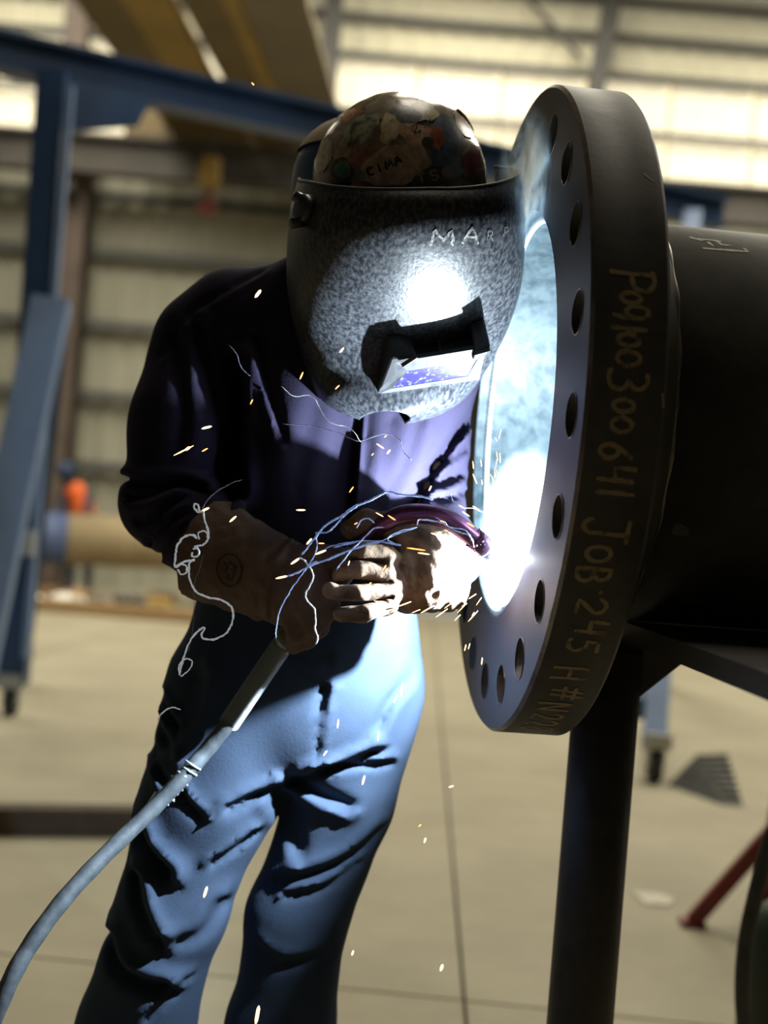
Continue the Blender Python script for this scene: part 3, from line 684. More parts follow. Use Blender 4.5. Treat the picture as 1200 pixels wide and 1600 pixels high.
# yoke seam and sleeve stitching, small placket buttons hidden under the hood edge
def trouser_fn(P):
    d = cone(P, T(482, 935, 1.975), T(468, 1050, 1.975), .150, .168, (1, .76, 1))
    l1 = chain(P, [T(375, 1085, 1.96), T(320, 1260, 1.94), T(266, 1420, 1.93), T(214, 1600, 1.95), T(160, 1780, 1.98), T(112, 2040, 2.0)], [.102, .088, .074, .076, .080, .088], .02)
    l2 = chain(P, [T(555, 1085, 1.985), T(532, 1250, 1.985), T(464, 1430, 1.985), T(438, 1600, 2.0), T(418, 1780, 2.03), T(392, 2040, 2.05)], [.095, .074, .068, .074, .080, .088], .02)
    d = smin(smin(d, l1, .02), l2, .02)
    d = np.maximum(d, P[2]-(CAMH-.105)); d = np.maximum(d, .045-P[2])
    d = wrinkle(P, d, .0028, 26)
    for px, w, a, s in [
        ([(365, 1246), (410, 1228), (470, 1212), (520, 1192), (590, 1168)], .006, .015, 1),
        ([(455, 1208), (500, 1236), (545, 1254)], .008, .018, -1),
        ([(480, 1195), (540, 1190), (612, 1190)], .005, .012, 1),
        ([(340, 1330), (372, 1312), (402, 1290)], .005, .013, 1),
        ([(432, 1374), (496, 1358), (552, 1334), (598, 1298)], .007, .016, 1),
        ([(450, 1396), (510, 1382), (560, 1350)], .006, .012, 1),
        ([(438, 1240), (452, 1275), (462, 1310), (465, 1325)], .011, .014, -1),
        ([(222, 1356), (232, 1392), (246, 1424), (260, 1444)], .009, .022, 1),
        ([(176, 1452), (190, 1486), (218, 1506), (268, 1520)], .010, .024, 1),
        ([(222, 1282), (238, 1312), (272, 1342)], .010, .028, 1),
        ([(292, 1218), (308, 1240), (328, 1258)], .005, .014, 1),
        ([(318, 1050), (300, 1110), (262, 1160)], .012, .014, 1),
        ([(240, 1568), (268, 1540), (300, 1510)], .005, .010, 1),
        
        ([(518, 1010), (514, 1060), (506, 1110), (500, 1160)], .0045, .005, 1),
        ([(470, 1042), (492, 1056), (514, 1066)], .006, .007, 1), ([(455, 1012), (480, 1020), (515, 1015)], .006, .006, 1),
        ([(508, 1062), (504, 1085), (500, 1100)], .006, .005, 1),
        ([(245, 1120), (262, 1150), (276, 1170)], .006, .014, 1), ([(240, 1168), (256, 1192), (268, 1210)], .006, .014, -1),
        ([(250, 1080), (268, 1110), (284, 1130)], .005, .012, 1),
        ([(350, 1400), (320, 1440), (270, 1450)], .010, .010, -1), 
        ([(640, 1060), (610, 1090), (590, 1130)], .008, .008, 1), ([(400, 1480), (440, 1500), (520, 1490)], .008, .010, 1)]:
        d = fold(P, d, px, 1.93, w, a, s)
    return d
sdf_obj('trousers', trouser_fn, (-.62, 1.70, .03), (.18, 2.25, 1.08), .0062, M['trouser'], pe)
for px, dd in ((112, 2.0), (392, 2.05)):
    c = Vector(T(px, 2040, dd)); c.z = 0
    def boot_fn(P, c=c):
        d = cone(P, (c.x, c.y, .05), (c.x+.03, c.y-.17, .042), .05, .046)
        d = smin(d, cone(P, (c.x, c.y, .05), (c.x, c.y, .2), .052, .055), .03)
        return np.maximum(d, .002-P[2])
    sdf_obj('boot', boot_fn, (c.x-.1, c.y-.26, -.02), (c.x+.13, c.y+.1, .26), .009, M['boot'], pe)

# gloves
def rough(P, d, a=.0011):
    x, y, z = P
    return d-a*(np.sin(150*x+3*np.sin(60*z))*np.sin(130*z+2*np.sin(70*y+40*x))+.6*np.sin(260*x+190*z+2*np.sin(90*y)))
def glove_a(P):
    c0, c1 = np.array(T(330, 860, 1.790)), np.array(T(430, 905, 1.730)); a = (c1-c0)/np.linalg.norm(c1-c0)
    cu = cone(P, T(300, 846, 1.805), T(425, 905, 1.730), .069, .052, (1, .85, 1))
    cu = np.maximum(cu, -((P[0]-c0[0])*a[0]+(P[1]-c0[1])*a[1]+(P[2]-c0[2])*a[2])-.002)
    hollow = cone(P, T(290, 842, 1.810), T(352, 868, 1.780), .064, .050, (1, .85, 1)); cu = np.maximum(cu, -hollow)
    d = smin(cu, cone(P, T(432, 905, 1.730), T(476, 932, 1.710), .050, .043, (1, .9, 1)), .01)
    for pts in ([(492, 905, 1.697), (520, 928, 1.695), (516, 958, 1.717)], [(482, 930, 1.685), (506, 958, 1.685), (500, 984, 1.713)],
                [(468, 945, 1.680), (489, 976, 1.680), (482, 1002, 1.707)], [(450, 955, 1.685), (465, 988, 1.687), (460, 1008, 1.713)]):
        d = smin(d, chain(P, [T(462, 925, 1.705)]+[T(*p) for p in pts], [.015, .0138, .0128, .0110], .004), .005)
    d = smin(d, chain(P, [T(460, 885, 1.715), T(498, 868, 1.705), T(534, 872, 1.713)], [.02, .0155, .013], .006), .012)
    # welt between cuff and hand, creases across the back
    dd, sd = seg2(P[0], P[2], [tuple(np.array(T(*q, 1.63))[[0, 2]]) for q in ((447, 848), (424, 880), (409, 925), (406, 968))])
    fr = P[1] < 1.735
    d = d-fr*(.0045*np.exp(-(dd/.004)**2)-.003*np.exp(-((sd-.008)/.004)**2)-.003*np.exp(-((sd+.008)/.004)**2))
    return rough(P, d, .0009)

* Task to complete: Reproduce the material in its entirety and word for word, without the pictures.

* Output for this task:
Continue the Blender Python script for this scene: part 3, from line 684. More parts follow. Use Blender 4.5. Treat the picture as 1200 pixels wide and 1600 pixels high.
# yoke seam and sleeve stitching, small placket buttons hidden under the hood edge
def trouser_fn(P):
    d = cone(P, T(482, 935, 1.975), T(468, 1050, 1.975), .150, .168, (1, .76, 1))
    l1 = chain(P, [T(375, 1085, 1.96), T(320, 1260, 1.94), T(266, 1420, 1.93), T(214, 1600, 1.95), T(160, 1780, 1.98), T(112, 2040, 2.0)], [.102, .088, .074, .076, .080, .088], .02)
    l2 = chain(P, [T(555, 1085, 1.985), T(532, 1250, 1.985), T(464, 1430, 1.985), T(438, 1600, 2.0), T(418, 1780, 2.03), T(392, 2040, 2.05)], [.095, .074, .068, .074, .080, .088], .02)
    d = smin(smin(d, l1, .02), l2, .02)
    d = np.maximum(d, P[2]-(CAMH-.105)); d = np.maximum(d, .045-P[2])
    d = wrinkle(P, d, .0028, 26)
    for px, w, a, s in [
        ([(365, 1246), (410, 1228), (470, 1212), (520, 1192), (590, 1168)], .006, .015, 1),
        ([(455, 1208), (500, 1236), (545, 1254)], .008, .018, -1),
        ([(480, 1195), (540, 1190), (612, 1190)], .005, .012, 1),
        ([(340, 1330), (372, 1312), (402, 1290)], .005, .013, 1),
        ([(432, 1374), (496, 1358), (552, 1334), (598, 1298)], .007, .016, 1),
        ([(450, 1396), (510, 1382), (560, 1350)], .006, .012, 1),
        ([(438, 1240), (452, 1275), (462, 1310), (465, 1325)], .011, .014, -1),
        ([(222, 1356), (232, 1392), (246, 1424), (260, 1444)], .009, .022, 1),
        ([(176, 1452), (190, 1486), (218, 1506), (268, 1520)], .010, .024, 1),
        ([(222, 1282), (238, 1312), (272, 1342)], .010, .028, 1),
        ([(292, 1218), (308, 1240), (328, 1258)], .005, .014, 1),
        ([(318, 1050), (300, 1110), (262, 1160)], .012, .014, 1),
        ([(240, 1568), (268, 1540), (300, 1510)], .005, .010, 1),
        
        ([(518, 1010), (514, 1060), (506, 1110), (500, 1160)], .0045, .005, 1),
        ([(470, 1042), (492, 1056), (514, 1066)], .006, .007, 1), ([(455, 1012), (480, 1020), (515, 1015)], .006, .006, 1),
        ([(508, 1062), (504, 1085), (500, 1100)], .006, .005, 1),
        ([(245, 1120), (262, 1150), (276, 1170)], .006, .014, 1), ([(240, 1168), (256, 1192), (268, 1210)], .006, .014, -1),
        ([(250, 1080), (268, 1110), (284, 1130)], .005, .012, 1),
        ([(350, 1400), (320, 1440), (270, 1450)], .010, .010, -1), 
        ([(640, 1060), (610, 1090), (590, 1130)], .008, .008, 1), ([(400, 1480), (440, 1500), (520, 1490)], .008, .010, 1)]:
        d = fold(P, d, px, 1.93, w, a, s)
    return d
sdf_obj('trousers', trouser_fn, (-.62, 1.70, .03), (.18, 2.25, 1.08), .0062, M['trouser'], pe)
for px, dd in ((112, 2.0), (392, 2.05)):
    c = Vector(T(px, 2040, dd)); c.z = 0
    def boot_fn(P, c=c):
        d = cone(P, (c.x, c.y, .05), (c.x+.03, c.y-.17, .042), .05, .046)
        d = smin(d, cone(P, (c.x, c.y, .05), (c.x, c.y, .2), .052, .055), .03)
        return np.maximum(d, .002-P[2])
    sdf_obj('boot', boot_fn, (c.x-.1, c.y-.26, -.02), (c.x+.13, c.y+.1, .26), .009, M['boot'], pe)

# gloves
def rough(P, d, a=.0011):
    x, y, z = P
    return d-a*(np.sin(150*x+3*np.sin(60*z))*np.sin(130*z+2*np.sin(70*y+40*x))+.6*np.sin(260*x+190*z+2*np.sin(90*y)))
def glove_a(P):
    c0, c1 = np.array(T(330, 860, 1.790)), np.array(T(430, 905, 1.730)); a = (c1-c0)/np.linalg.norm(c1-c0)
    cu = cone(P, T(300, 846, 1.805), T(425, 905, 1.730), .069, .052, (1, .85, 1))
    cu = np.maximum(cu, -((P[0]-c0[0])*a[0]+(P[1]-c0[1])*a[1]+(P[2]-c0[2])*a[2])-.002)
    hollow = cone(P, T(290, 842, 1.810), T(352, 868, 1.780), .064, .050, (1, .85, 1)); cu = np.maximum(cu, -hollow)
    d = smin(cu, cone(P, T(432, 905, 1.730), T(476, 932, 1.710), .050, .043, (1, .9, 1)), .01)
    for pts in ([(492, 905, 1.697), (520, 928, 1.695), (516, 958, 1.717)], [(482, 930, 1.685), (506, 958, 1.685), (500, 984, 1.713)],
                [(468, 945, 1.680), (489, 976, 1.680), (482, 1002, 1.707)], [(450, 955, 1.685), (465, 988, 1.687), (460, 1008, 1.713)]):
        d = smin(d, chain(P, [T(462, 925, 1.705)]+[T(*p) for p in pts], [.015, .0138, .0128, .0110], .004), .005)
    d = smin(d, chain(P, [T(460, 885, 1.715), T(498, 868, 1.705), T(534, 872, 1.713)], [.02, .0155, .013], .006), .012)
    # welt between cuff and hand, creases across the back
    dd, sd = seg2(P[0], P[2], [tuple(np.array(T(*q, 1.63))[[0, 2]]) for q in ((447, 848), (424, 880), (409, 925), (406, 968))])
    fr = P[1] < 1.735
    d = d-fr*(.0045*np.exp(-(dd/.004)**2)-.003*np.exp(-((sd-.008)/.004)**2)-.003*np.exp(-((sd+.008)/.004)**2))
    return rough(P, d, .0009)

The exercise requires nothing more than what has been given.